╔══
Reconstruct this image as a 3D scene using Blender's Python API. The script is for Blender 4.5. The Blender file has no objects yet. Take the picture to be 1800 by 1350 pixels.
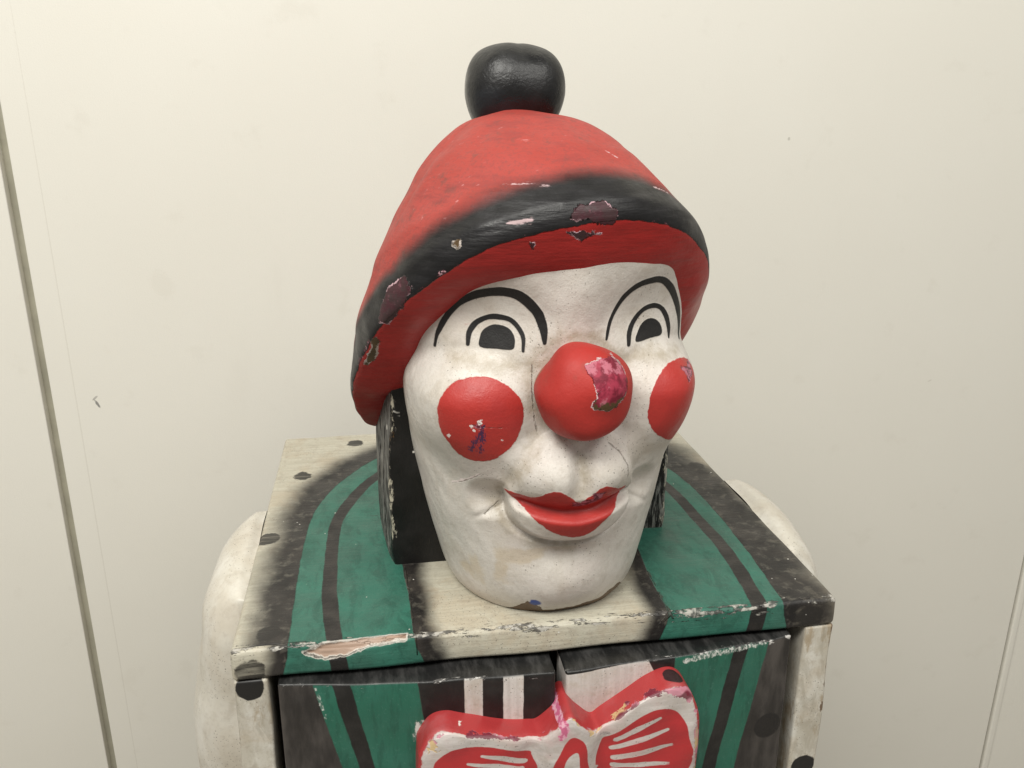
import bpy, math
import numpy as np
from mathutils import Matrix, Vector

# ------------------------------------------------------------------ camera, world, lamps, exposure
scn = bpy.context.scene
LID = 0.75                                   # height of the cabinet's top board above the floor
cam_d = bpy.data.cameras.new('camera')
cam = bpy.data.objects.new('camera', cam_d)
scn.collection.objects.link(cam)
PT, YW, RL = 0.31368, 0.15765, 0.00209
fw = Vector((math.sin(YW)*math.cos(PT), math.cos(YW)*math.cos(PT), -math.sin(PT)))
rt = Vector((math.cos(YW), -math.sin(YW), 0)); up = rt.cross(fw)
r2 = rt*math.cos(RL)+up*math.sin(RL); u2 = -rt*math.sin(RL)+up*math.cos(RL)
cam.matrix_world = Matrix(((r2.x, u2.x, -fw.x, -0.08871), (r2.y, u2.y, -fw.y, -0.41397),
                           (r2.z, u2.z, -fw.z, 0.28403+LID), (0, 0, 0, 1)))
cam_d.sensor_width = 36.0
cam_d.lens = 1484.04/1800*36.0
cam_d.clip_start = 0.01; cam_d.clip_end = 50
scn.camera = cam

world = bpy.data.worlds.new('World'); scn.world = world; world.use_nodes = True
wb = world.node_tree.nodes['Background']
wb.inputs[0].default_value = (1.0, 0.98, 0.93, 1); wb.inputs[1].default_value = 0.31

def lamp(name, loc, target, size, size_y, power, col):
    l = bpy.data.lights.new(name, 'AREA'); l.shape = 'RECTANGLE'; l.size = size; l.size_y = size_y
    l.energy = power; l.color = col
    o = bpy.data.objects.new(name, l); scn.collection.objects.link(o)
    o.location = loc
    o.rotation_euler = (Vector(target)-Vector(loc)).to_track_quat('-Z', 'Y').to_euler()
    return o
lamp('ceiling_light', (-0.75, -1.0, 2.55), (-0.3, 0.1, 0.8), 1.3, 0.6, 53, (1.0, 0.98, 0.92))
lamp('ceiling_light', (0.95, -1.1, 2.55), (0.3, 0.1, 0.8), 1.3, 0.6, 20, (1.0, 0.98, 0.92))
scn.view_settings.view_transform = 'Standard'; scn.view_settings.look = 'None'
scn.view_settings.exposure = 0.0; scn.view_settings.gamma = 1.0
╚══
= Stated task =
Write out nothing but the lines from the start of the data through the line with "wb.inputs[0].default_value = (1.0, 0.98, 0.93, 1);". Leave out the pictures.

= Response to this exercise =
Reconstruct this image as a 3D scene using Blender's Python API. The script is for Blender 4.5. The Blender file has no objects yet. Take the picture to be 1800 by 1350 pixels.
import bpy, math
import numpy as np
from mathutils import Matrix, Vector

# ------------------------------------------------------------------ camera, world, lamps, exposure
scn = bpy.context.scene
LID = 0.75                                   # height of the cabinet's top board above the floor
cam_d = bpy.data.cameras.new('camera')
cam = bpy.data.objects.new('camera', cam_d)
scn.collection.objects.link(cam)
PT, YW, RL = 0.31368, 0.15765, 0.00209
fw = Vector((math.sin(YW)*math.cos(PT), math.cos(YW)*math.cos(PT), -math.sin(PT)))
rt = Vector((math.cos(YW), -math.sin(YW), 0)); up = rt.cross(fw)
r2 = rt*math.cos(RL)+up*math.sin(RL); u2 = -rt*math.sin(RL)+up*math.cos(RL)
cam.matrix_world = Matrix(((r2.x, u2.x, -fw.x, -0.08871), (r2.y, u2.y, -fw.y, -0.41397),
                           (r2.z, u2.z, -fw.z, 0.28403+LID), (0, 0, 0, 1)))
cam_d.sensor_width = 36.0
cam_d.lens = 1484.04/1800*36.0
cam_d.clip_start = 0.01; cam_d.clip_end = 50
scn.camera = cam

world = bpy.data.worlds.new('World'); scn.world = world; world.use_nodes = True
wb = world.node_tree.nodes['Background']
wb.inputs[0].default_value = (1.0, 0.98, 0.93, 1); wb.inputs[1].default_value = 0.31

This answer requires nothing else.